_Aim of the task_: Your task is to print all of the data word for word.
--*--
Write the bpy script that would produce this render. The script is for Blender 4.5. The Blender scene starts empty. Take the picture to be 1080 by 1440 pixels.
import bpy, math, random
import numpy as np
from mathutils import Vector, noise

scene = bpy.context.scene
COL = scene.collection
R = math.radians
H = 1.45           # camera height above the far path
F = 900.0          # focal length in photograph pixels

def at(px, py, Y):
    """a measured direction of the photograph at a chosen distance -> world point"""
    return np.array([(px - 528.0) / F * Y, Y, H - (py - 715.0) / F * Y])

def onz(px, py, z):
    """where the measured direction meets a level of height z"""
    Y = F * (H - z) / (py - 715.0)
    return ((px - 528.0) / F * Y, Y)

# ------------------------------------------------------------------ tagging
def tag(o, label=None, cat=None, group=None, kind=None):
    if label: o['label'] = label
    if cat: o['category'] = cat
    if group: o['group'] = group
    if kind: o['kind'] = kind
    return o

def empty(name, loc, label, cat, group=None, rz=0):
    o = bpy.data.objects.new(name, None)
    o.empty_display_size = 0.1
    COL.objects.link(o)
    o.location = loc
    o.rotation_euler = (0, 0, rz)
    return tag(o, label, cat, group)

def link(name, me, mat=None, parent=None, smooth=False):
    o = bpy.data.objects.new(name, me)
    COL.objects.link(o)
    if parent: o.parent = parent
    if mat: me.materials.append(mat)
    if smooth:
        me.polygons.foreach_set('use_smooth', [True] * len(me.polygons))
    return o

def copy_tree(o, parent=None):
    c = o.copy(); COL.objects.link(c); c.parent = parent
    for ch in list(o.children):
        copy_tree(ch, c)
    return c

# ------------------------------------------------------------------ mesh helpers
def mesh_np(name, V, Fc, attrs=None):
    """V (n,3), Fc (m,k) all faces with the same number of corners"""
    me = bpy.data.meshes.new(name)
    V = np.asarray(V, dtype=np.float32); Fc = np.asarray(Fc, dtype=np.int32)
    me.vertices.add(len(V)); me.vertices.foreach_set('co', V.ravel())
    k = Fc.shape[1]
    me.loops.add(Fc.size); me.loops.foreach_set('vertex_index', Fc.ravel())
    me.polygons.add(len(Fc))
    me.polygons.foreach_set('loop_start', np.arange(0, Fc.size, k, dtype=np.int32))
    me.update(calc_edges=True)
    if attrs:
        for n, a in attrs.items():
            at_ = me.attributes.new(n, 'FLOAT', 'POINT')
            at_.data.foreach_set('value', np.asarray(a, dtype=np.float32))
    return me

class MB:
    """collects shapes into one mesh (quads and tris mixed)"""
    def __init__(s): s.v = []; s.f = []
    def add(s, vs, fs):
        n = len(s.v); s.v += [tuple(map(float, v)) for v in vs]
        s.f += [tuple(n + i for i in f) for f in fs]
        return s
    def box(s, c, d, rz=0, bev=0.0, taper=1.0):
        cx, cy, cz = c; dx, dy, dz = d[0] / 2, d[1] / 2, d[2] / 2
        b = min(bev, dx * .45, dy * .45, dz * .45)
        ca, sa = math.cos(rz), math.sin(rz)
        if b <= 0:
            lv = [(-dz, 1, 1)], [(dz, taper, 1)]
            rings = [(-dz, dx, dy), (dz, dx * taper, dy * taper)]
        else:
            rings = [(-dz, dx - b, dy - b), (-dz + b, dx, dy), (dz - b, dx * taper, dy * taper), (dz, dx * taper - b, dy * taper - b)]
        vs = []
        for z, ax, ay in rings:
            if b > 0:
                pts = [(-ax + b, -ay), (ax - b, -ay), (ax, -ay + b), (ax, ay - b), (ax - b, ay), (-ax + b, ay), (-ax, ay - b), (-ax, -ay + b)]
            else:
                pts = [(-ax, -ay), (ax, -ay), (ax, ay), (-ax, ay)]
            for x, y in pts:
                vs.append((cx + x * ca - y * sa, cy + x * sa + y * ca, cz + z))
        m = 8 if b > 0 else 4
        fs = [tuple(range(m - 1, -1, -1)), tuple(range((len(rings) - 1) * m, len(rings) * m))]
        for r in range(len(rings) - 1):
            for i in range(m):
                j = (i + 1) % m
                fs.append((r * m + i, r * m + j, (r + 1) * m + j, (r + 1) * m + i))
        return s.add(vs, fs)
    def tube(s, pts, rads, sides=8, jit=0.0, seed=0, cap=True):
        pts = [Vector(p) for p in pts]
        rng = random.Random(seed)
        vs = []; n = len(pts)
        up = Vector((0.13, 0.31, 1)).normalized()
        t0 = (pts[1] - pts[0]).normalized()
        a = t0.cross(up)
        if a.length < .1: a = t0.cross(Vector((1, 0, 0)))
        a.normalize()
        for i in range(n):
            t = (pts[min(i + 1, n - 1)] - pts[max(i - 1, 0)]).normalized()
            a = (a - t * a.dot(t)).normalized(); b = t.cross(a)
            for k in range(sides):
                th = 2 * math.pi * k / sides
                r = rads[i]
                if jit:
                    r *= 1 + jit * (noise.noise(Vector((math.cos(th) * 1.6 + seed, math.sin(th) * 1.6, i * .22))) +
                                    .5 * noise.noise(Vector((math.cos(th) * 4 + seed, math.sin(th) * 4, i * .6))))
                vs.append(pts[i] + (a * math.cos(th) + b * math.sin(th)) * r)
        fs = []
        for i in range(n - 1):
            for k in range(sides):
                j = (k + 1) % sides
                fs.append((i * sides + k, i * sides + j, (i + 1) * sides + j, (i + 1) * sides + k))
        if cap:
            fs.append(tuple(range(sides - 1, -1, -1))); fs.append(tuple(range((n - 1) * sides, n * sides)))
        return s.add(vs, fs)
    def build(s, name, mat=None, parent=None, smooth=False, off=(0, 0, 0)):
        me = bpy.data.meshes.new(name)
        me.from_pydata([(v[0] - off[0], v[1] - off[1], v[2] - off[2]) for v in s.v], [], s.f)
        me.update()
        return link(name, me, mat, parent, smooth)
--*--
_Exercise output_:
Write the bpy script that would produce this render. The script is for Blender 4.5. The Blender scene starts empty. Take the picture to be 1080 by 1440 pixels.
import bpy, math, random
import numpy as np
from mathutils import Vector, noise

scene = bpy.context.scene
COL = scene.collection
R = math.radians
H = 1.45           # camera height above the far path
F = 900.0          # focal length in photograph pixels

def at(px, py, Y):
    """a measured direction of the photograph at a chosen distance -> world point"""
    return np.array([(px - 528.0) / F * Y, Y, H - (py - 715.0) / F * Y])

def onz(px, py, z):
    """where the measured direction meets a level of height z"""
    Y = F * (H - z) / (py - 715.0)
    return ((px - 528.0) / F * Y, Y)

# ------------------------------------------------------------------ tagging
def tag(o, label=None, cat=None, group=None, kind=None):
    if label: o['label'] = label
    if cat: o['category'] = cat
    if group: o['group'] = group
    if kind: o['kind'] = kind
    return o

def empty(name, loc, label, cat, group=None, rz=0):
    o = bpy.data.objects.new(name, None)
    o.empty_display_size = 0.1
    COL.objects.link(o)
    o.location = loc
    o.rotation_euler = (0, 0, rz)
    return tag(o, label, cat, group)

def link(name, me, mat=None, parent=None, smooth=False):
    o = bpy.data.objects.new(name, me)
    COL.objects.link(o)
    if parent: o.parent = parent
    if mat: me.materials.append(mat)
    if smooth:
        me.polygons.foreach_set('use_smooth', [True] * len(me.polygons))
    return o

def copy_tree(o, parent=None):
    c = o.copy(); COL.objects.link(c); c.parent = parent
    for ch in list(o.children):
        copy_tree(ch, c)
    return c

# ------------------------------------------------------------------ mesh helpers
def mesh_np(name, V, Fc, attrs=None):
    """V (n,3), Fc (m,k) all faces with the same number of corners"""
    me = bpy.data.meshes.new(name)
    V = np.asarray(V, dtype=np.float32); Fc = np.asarray(Fc, dtype=np.int32)
    me.vertices.add(len(V)); me.vertices.foreach_set('co', V.ravel())
    k = Fc.shape[1]
    me.loops.add(Fc.size); me.loops.foreach_set('vertex_index', Fc.ravel())
    me.polygons.add(len(Fc))
    me.polygons.foreach_set('loop_start', np.arange(0, Fc.size, k, dtype=np.int32))
    me.update(calc_edges=True)
    if attrs:
        for n, a in attrs.items():
            at_ = me.attributes.new(n, 'FLOAT', 'POINT')
            at_.data.foreach_set('value', np.asarray(a, dtype=np.float32))
    return me

class MB:
    """collects shapes into one mesh (quads and tris mixed)"""
    def __init__(s): s.v = []; s.f = []
    def add(s, vs, fs):
        n = len(s.v); s.v += [tuple(map(float, v)) for v in vs]
        s.f += [tuple(n + i for i in f) for f in fs]
        return s
    def box(s, c, d, rz=0, bev=0.0, taper=1.0):
        cx, cy, cz = c; dx, dy, dz = d[0] / 2, d[1] / 2, d[2] / 2
        b = min(bev, dx * .45, dy * .45, dz * .45)
        ca, sa = math.cos(rz), math.sin(rz)
        if b <= 0:
            lv = [(-dz, 1, 1)], [(dz, taper, 1)]
            rings = [(-dz, dx, dy), (dz, dx * taper, dy * taper)]
        else:
            rings = [(-dz, dx - b, dy - b), (-dz + b, dx, dy), (dz - b, dx * taper, dy * taper), (dz, dx * taper - b, dy * taper - b)]
        vs = []
        for z, ax, ay in rings:
            if b > 0:
                pts = [(-ax + b, -ay), (ax - b, -ay), (ax, -ay + b), (ax, ay - b), (ax - b, ay), (-ax + b, ay), (-ax, ay - b), (-ax, -ay + b)]
            else:
                pts = [(-ax, -ay), (ax, -ay), (ax, ay), (-ax, ay)]
            for x, y in pts:
                vs.append((cx + x * ca - y * sa, cy + x * sa + y * ca, cz + z))
        m = 8 if b > 0 else 4
        fs = [tuple(range(m - 1, -1, -1)), tuple(range((len(rings) - 1) * m, len(rings) * m))]
        for r in range(len(rings) - 1):
            for i in range(m):
                j = (i + 1) % m
                fs.append((r * m + i, r * m + j, (r + 1) * m + j, (r + 1) * m + i))
        return s.add(vs, fs)
    def tube(s, pts, rads, sides=8, jit=0.0, seed=0, cap=True):
        pts = [Vector(p) for p in pts]
        rng = random.Random(seed)
        vs = []; n = len(pts)
        up = Vector((0.13, 0.31, 1)).normalized()
        t0 = (pts[1] - pts[0]).normalized()
        a = t0.cross(up)
        if a.length < .1: a = t0.cross(Vector((1, 0, 0)))
        a.normalize()
        for i in range(n):
            t = (pts[min(i + 1, n - 1)] - pts[max(i - 1, 0)]).normalized()
            a = (a - t * a.dot(t)).normalized(); b = t.cross(a)
            for k in range(sides):
                th = 2 * math.pi * k / sides
                r = rads[i]
                if jit:
                    r *= 1 + jit * (noise.noise(Vector((math.cos(th) * 1.6 + seed, math.sin(th) * 1.6, i * .22))) +
                                    .5 * noise.noise(Vector((math.cos(th) * 4 + seed, math.sin(th) * 4, i * .6))))
                vs.append(pts[i] + (a * math.cos(th) + b * math.sin(th)) * r)
        fs = []
        for i in range(n - 1):
            for k in range(sides):
                j = (k + 1) % sides
                fs.append((i * sides + k, i * sides + j, (i + 1) * sides + j, (i + 1) * sides + k))
        if cap:
            fs.append(tuple(range(sides - 1, -1, -1))); fs.append(tuple(range((n - 1) * sides, n * sides)))
        return s.add(vs, fs)
    def build(s, name, mat=None, parent=None, smooth=False, off=(0, 0, 0)):
        me = bpy.data.meshes.new(name)
        me.from_pydata([(v[0] - off[0], v[1] - off[1], v[2] - off[2]) for v in s.v], [], s.f)
        me.update()
        return link(name, me, mat, parent, smooth)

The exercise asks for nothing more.